Director: Matthew Vaughn
Cast: Claire Danes, Charlie Cox, Robert De Niro, Michelle Pfeiffer
Have I Seen it Before: I really was pretty sure that I had, but as I watched the movie on this screening, it became pretty clear that I’ve only ever seen bits of it. My wife loves it, and so I must have, over the course of ten years, seen about half an hour of it.
Did I Like It: The fact that just half an hour feels like a more than complete experience of the movie, should tell you something. Ultimately, its unfair to expect me to like it, but here we go.

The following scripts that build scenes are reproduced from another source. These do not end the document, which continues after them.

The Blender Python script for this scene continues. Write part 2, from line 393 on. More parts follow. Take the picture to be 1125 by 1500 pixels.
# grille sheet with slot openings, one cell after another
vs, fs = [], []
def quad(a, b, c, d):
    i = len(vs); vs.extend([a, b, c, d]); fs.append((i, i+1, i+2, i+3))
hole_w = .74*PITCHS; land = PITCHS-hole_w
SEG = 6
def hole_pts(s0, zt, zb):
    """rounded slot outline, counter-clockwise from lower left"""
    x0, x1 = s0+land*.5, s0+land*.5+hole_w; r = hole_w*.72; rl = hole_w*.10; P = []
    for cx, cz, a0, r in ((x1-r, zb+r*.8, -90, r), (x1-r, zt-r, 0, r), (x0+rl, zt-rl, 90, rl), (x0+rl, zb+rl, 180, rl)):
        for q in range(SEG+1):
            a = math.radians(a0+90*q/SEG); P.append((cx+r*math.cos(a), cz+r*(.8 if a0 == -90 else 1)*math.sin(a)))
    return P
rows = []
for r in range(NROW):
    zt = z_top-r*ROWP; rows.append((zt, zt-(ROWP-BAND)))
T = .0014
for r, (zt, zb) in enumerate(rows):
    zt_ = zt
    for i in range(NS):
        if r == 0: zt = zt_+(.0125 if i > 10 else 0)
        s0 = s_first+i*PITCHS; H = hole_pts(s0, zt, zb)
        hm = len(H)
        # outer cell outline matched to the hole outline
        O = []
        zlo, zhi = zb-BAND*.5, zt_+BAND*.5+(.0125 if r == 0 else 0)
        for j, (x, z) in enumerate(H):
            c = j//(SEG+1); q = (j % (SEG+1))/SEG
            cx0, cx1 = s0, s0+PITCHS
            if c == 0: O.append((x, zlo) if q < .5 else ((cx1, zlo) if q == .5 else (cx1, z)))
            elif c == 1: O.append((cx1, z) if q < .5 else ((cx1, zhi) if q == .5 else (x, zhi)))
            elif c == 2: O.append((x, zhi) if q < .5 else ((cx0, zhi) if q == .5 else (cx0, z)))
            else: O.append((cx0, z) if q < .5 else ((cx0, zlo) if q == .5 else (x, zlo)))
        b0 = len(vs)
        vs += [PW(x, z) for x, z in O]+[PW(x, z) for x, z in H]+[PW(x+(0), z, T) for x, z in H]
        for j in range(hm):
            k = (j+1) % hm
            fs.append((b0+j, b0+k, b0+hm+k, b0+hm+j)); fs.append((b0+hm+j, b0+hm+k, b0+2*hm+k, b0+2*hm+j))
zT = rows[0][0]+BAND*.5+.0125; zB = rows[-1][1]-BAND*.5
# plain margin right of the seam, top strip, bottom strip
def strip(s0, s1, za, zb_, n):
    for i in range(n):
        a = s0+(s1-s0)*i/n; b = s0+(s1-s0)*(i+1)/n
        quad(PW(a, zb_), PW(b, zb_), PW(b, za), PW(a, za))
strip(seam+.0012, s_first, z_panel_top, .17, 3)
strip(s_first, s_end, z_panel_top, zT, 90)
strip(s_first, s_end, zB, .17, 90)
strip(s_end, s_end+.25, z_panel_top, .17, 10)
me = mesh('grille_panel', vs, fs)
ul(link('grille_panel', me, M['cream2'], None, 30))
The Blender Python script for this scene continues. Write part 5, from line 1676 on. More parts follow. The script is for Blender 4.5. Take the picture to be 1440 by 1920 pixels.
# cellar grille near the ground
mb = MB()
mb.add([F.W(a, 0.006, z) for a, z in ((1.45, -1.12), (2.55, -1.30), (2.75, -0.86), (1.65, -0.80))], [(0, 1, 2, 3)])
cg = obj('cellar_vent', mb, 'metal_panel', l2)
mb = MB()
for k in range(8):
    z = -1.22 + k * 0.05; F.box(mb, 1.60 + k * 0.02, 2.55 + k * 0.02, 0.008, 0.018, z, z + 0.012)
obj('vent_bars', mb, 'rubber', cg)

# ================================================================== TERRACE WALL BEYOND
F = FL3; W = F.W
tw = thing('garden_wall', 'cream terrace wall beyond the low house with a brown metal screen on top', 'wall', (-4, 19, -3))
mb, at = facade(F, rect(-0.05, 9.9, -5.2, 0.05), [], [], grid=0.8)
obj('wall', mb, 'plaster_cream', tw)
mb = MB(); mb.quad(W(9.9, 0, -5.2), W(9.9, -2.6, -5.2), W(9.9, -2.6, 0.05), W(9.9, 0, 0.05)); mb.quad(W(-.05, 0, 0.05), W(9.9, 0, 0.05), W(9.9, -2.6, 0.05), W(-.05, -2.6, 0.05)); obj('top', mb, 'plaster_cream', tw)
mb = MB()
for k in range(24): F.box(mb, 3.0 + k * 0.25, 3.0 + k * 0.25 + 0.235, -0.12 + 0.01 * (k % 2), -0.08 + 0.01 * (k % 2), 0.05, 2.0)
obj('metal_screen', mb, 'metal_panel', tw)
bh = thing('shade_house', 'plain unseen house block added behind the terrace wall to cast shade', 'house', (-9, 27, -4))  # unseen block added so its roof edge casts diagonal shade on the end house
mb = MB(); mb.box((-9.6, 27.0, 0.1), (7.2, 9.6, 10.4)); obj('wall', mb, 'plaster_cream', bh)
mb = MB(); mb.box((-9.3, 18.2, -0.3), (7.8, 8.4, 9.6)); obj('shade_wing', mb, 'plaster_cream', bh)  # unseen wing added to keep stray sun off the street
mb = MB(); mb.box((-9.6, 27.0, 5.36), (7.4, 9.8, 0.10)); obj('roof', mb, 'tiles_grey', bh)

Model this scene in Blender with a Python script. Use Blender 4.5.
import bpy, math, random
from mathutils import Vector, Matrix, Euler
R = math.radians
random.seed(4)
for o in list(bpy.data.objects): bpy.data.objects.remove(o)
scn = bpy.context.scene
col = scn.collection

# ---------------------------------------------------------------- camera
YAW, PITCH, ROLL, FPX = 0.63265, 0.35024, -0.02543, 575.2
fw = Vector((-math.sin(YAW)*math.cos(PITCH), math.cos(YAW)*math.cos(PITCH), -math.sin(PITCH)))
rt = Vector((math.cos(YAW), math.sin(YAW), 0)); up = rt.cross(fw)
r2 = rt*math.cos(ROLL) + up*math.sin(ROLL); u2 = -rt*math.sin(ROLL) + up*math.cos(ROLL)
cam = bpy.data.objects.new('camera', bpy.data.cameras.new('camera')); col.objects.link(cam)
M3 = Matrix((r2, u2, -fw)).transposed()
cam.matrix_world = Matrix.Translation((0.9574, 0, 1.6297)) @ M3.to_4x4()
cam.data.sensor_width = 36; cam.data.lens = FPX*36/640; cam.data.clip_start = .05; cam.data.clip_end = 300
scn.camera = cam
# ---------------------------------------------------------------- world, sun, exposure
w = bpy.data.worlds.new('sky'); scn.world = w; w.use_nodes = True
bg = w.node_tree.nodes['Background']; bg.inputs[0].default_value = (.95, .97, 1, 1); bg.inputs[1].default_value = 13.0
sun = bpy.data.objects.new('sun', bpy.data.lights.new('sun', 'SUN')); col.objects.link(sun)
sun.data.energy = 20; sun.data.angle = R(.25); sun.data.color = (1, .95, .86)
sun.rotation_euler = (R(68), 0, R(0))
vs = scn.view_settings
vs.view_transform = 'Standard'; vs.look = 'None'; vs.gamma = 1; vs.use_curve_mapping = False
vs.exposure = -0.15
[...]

Something about the fantasy genre usually bugs me. J.R.R. Tolkien may be a master wordsmith, but the legacy of having to excruciatingly detail your world building in fantasy is often mind-numbingly boring and stops any forward momentum in the story when in the hands of lesser writers.
Now, Neil Gaiman is not a lesser writer. In fact, he is one of the greats. That only makes me expect more from him, and maybe the book from which the film springs is different, but this is entirely too much run-of-the-mill fantasy material for me to recommend it in any way. The first ten minutes are weighed down by a lead balloon of VO narration by the admittedly pleasant Ian McKellen and wandering plot lines that never quite pay off.
The rest of the film is pleasant enough, I suppose, but never quite outgrows the turgid first half an hour. Maybe the big performances of Pfeiffer and De Niro are meant to be fun, but in the context of this film she feels too kitschy for her own good, and it’s been years since De Niro has approached a film role with more focus than I make a left-hand turn.